> Task data:
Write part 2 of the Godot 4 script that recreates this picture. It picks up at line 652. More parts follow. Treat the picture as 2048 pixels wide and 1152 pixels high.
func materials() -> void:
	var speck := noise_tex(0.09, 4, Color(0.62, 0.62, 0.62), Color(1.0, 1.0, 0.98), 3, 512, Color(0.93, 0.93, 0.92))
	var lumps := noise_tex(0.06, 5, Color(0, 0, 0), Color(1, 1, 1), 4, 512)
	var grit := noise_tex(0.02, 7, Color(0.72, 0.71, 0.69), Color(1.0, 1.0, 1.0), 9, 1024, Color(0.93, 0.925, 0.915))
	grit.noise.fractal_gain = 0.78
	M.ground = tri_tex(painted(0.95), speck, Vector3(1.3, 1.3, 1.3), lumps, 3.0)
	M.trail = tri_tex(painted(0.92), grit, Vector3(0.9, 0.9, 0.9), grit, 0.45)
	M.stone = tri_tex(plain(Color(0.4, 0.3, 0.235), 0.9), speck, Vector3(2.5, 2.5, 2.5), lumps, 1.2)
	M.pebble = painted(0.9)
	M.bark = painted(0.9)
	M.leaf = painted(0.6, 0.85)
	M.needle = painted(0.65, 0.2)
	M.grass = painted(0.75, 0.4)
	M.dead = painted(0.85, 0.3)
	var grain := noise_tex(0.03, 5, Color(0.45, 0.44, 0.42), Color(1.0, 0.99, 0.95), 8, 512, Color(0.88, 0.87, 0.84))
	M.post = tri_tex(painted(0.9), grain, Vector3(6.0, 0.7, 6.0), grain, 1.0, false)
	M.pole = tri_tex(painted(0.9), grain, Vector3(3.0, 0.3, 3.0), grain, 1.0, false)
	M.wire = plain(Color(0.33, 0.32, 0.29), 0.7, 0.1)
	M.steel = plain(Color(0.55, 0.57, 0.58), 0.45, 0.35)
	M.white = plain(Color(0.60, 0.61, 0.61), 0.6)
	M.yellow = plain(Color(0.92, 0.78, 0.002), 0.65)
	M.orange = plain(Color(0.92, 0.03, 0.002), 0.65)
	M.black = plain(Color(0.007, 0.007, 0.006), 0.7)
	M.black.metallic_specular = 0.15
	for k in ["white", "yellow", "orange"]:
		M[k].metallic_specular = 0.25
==
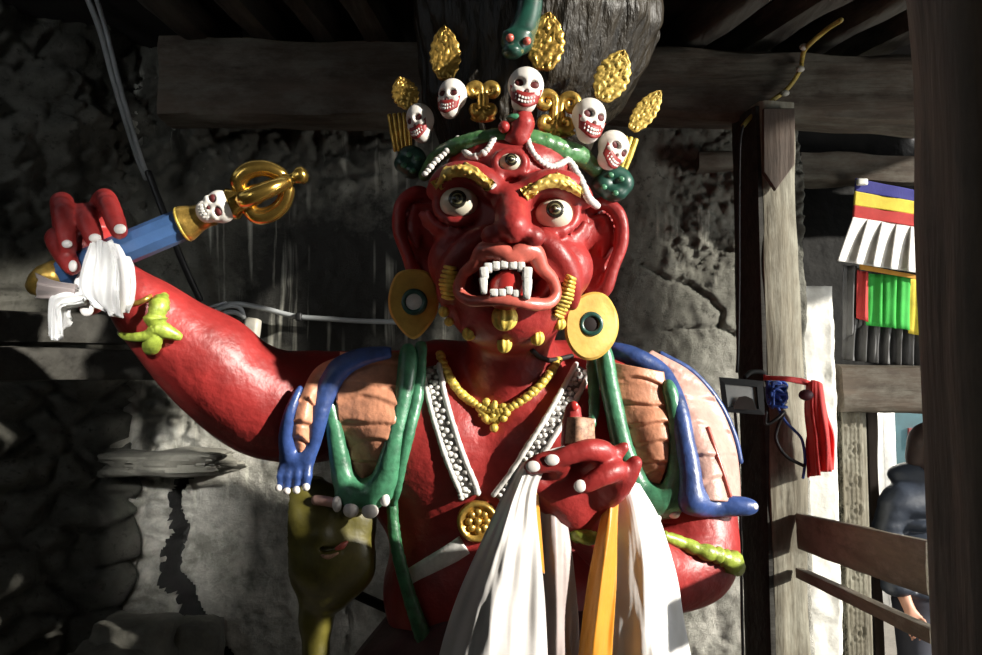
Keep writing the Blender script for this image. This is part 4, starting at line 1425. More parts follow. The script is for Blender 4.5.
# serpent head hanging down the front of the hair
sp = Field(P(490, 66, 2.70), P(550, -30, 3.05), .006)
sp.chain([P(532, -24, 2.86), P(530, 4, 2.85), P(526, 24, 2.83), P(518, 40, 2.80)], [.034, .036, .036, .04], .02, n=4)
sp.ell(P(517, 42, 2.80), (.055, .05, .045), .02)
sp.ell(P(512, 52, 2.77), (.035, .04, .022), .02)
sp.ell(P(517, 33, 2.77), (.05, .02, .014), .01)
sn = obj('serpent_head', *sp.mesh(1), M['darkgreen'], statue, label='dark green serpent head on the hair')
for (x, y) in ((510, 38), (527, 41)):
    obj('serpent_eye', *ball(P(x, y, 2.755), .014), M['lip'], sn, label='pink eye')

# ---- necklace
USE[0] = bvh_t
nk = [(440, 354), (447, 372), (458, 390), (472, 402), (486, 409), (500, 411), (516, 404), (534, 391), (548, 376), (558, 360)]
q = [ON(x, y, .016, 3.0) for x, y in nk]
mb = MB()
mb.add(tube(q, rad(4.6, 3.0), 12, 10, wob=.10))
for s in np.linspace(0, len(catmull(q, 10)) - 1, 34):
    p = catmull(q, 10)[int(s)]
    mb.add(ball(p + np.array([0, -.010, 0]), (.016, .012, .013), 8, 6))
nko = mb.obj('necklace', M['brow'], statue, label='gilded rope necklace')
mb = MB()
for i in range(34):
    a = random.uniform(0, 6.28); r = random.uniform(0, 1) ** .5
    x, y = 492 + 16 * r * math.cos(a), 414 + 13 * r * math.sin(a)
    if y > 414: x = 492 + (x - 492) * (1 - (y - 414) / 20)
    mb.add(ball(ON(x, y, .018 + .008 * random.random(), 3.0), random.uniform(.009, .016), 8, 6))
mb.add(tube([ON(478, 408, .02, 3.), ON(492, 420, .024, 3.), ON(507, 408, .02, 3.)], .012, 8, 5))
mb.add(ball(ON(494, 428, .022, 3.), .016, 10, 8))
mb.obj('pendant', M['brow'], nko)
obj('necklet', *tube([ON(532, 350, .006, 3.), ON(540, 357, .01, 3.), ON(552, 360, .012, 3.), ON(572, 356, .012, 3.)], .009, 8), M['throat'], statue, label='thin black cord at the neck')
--
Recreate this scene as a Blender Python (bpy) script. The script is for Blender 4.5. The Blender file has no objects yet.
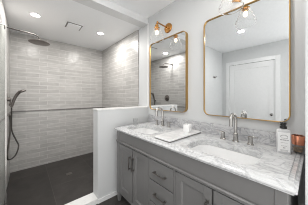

> Goal of the exercise:
Transcribe nothing but the lines from the line with "Write part 2" through the line with "M[k].metallic_specular = 0.25", reproducing each exactly.

> Answer to this task:
Write part 2 of the Godot 4 script that recreates this picture. It picks up at line 652. More parts follow. Treat the picture as 2048 pixels wide and 1152 pixels high.
func materials() -> void:
	var speck := noise_tex(0.09, 4, Color(0.62, 0.62, 0.62), Color(1.0, 1.0, 0.98), 3, 512, Color(0.93, 0.93, 0.92))
	var lumps := noise_tex(0.06, 5, Color(0, 0, 0), Color(1, 1, 1), 4, 512)
	var grit := noise_tex(0.02, 7, Color(0.72, 0.71, 0.69), Color(1.0, 1.0, 1.0), 9, 1024, Color(0.93, 0.925, 0.915))
	grit.noise.fractal_gain = 0.78
	M.ground = tri_tex(painted(0.95), speck, Vector3(1.3, 1.3, 1.3), lumps, 3.0)
	M.trail = tri_tex(painted(0.92), grit, Vector3(0.9, 0.9, 0.9), grit, 0.45)
	M.stone = tri_tex(plain(Color(0.4, 0.3, 0.235), 0.9), speck, Vector3(2.5, 2.5, 2.5), lumps, 1.2)
	M.pebble = painted(0.9)
	M.bark = painted(0.9)
	M.leaf = painted(0.6, 0.85)
	M.needle = painted(0.65, 0.2)
	M.grass = painted(0.75, 0.4)
	M.dead = painted(0.85, 0.3)
	var grain := noise_tex(0.03, 5, Color(0.45, 0.44, 0.42), Color(1.0, 0.99, 0.95), 8, 512, Color(0.88, 0.87, 0.84))
	M.post = tri_tex(painted(0.9), grain, Vector3(6.0, 0.7, 6.0), grain, 1.0, false)
	M.pole = tri_tex(painted(0.9), grain, Vector3(3.0, 0.3, 3.0), grain, 1.0, false)
	M.wire = plain(Color(0.33, 0.32, 0.29), 0.7, 0.1)
	M.steel = plain(Color(0.55, 0.57, 0.58), 0.45, 0.35)
	M.white = plain(Color(0.60, 0.61, 0.61), 0.6)
	M.yellow = plain(Color(0.92, 0.78, 0.002), 0.65)
	M.orange = plain(Color(0.92, 0.03, 0.002), 0.65)
	M.black = plain(Color(0.007, 0.007, 0.006), 0.7)
	M.black.metallic_specular = 0.15
	for k in ["white", "yellow", "orange"]:
		M[k].metallic_specular = 0.25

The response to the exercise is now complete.